Without the pictures, write out all the lines below exactly as they appear.

→ **Source material**:
● ● ● ● ●
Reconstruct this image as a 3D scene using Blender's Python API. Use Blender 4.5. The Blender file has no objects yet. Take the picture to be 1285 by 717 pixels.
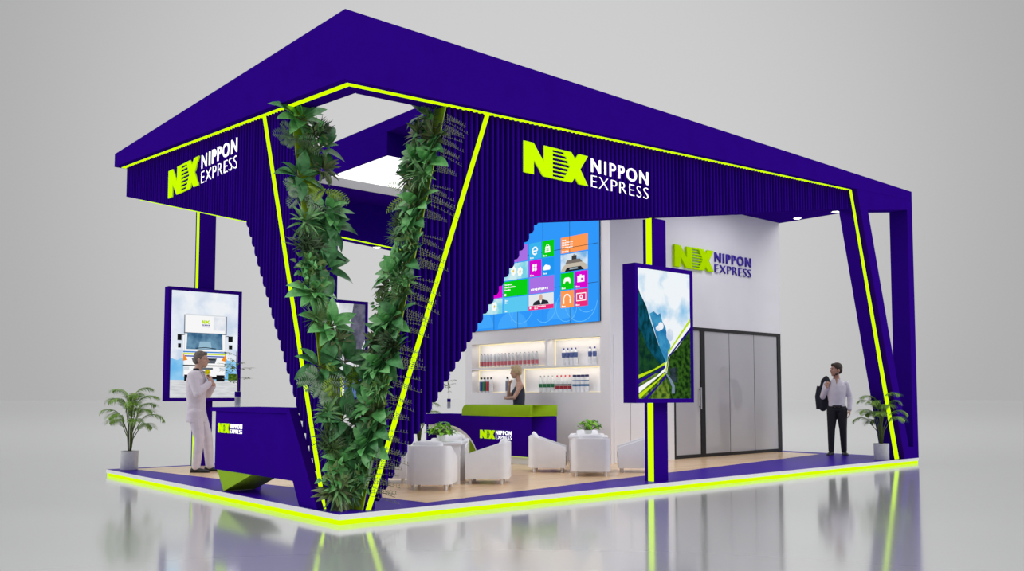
import bpy, bmesh, math, random
from mathutils import Vector, Matrix, Euler
random.seed(7)
PI = math.pi
scene = bpy.context.scene
COL = scene.collection

# ------------------------------------------------------------------ materials
def srgb(r, g, b):
    f = lambda c: (c / 255 / 12.92) if c / 255 <= 0.04045 else ((c / 255 + 0.055) / 1.055) ** 2.4
    return (f(r), f(g), f(b), 1)

MATS = {}
def mat(name, col, rough=0.5, metal=0.0, noise=0.0, nscale=20, bump=0.0, bscale=200, spec=0.5, col2=None, alpha=1.0, trans=0.0, emit=None, estr=0.0, sheen=0.0, coords='Object'):
    if name in MATS: return MATS[name]
    m = bpy.data.materials.new(name); m.use_nodes = True
    nt = m.node_tree; b = nt.nodes['Principled BSDF']
    b.inputs['Base Color'].default_value = col
    b.inputs['Roughness'].default_value = rough
    b.inputs['Metallic'].default_value = metal
    b.inputs['Specular IOR Level'].default_value = spec
    b.inputs['Alpha'].default_value = alpha
    b.inputs['Transmission Weight'].default_value = trans
    if sheen: b.inputs['Sheen Weight'].default_value = sheen
    if emit is not None:
        b.inputs['Emission Color'].default_value = emit
        b.inputs['Emission Strength'].default_value = estr
    tc = nt.nodes.new('ShaderNodeTexCoord')
    if noise or col2:
        n = nt.nodes.new('ShaderNodeTexNoise'); n.inputs['Scale'].default_value = nscale; n.inputs['Detail'].default_value = 4
        nt.links.new(tc.outputs[coords], n.inputs['Vector'])
        mx = nt.nodes.new('ShaderNodeMix'); mx.data_type = 'RGBA'
        c2 = col2 or tuple(max(0, c * (1 - noise)) for c in col[:3]) + (1,)
        mx.inputs['A'].default_value = col; mx.inputs['B'].default_value = c2
        rp = nt.nodes.new('ShaderNodeMapRange'); rp.inputs['From Min'].default_value = .35; rp.inputs['From Max'].default_value = .65
        nt.links.new(n.outputs['Fac'], rp.inputs['Value']); nt.links.new(rp.outputs['Result'], mx.inputs['Factor'])
        nt.links.new(mx.outputs['Result'], b.inputs['Base Color'])
    if bump:
        n2 = nt.nodes.new('ShaderNodeTexNoise'); n2.inputs['Scale'].default_value = bscale
        nt.links.new(tc.outputs[coords], n2.inputs['Vector'])
        bp = nt.nodes.new('ShaderNodeBump'); bp.inputs['Strength'].default_value = bump; bp.inputs['Distance'].default_value = .01
        nt.links.new(n2.outputs['Fac'], bp.inputs['Height']); nt.links.new(bp.outputs['Normal'], b.inputs['Normal'])
    MATS[name] = m
    return m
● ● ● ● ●
→ **Exercise output**:
Reconstruct this image as a 3D scene using Blender's Python API. Use Blender 4.5. The Blender file has no objects yet. Take the picture to be 1285 by 717 pixels.
import bpy, bmesh, math, random
from mathutils import Vector, Matrix, Euler
random.seed(7)
PI = math.pi
scene = bpy.context.scene
COL = scene.collection

# ------------------------------------------------------------------ materials
def srgb(r, g, b):
    f = lambda c: (c / 255 / 12.92) if c / 255 <= 0.04045 else ((c / 255 + 0.055) / 1.055) ** 2.4
    return (f(r), f(g), f(b), 1)

MATS = {}
def mat(name, col, rough=0.5, metal=0.0, noise=0.0, nscale=20, bump=0.0, bscale=200, spec=0.5, col2=None, alpha=1.0, trans=0.0, emit=None, estr=0.0, sheen=0.0, coords='Object'):
    if name in MATS: return MATS[name]
    m = bpy.data.materials.new(name); m.use_nodes = True
    nt = m.node_tree; b = nt.nodes['Principled BSDF']
    b.inputs['Base Color'].default_value = col
    b.inputs['Roughness'].default_value = rough
    b.inputs['Metallic'].default_value = metal
    b.inputs['Specular IOR Level'].default_value = spec
    b.inputs['Alpha'].default_value = alpha
    b.inputs['Transmission Weight'].default_value = trans
    if sheen: b.inputs['Sheen Weight'].default_value = sheen
    if emit is not None:
        b.inputs['Emission Color'].default_value = emit
        b.inputs['Emission Strength'].default_value = estr
    tc = nt.nodes.new('ShaderNodeTexCoord')
    if noise or col2:
        n = nt.nodes.new('ShaderNodeTexNoise'); n.inputs['Scale'].default_value = nscale; n.inputs['Detail'].default_value = 4
        nt.links.new(tc.outputs[coords], n.inputs['Vector'])
        mx = nt.nodes.new('ShaderNodeMix'); mx.data_type = 'RGBA'
        c2 = col2 or tuple(max(0, c * (1 - noise)) for c in col[:3]) + (1,)
        mx.inputs['A'].default_value = col; mx.inputs['B'].default_value = c2
        rp = nt.nodes.new('ShaderNodeMapRange'); rp.inputs['From Min'].default_value = .35; rp.inputs['From Max'].default_value = .65
        nt.links.new(n.outputs['Fac'], rp.inputs['Value']); nt.links.new(rp.outputs['Result'], mx.inputs['Factor'])
        nt.links.new(mx.outputs['Result'], b.inputs['Base Color'])
    if bump:
        n2 = nt.nodes.new('ShaderNodeTexNoise'); n2.inputs['Scale'].default_value = bscale
        nt.links.new(tc.outputs[coords], n2.inputs['Vector'])
        bp = nt.nodes.new('ShaderNodeBump'); bp.inputs['Strength'].default_value = bump; bp.inputs['Distance'].default_value = .01
        nt.links.new(n2.outputs['Fac'], bp.inputs['Height']); nt.links.new(bp.outputs['Normal'], b.inputs['Normal'])
    MATS[name] = m
    return m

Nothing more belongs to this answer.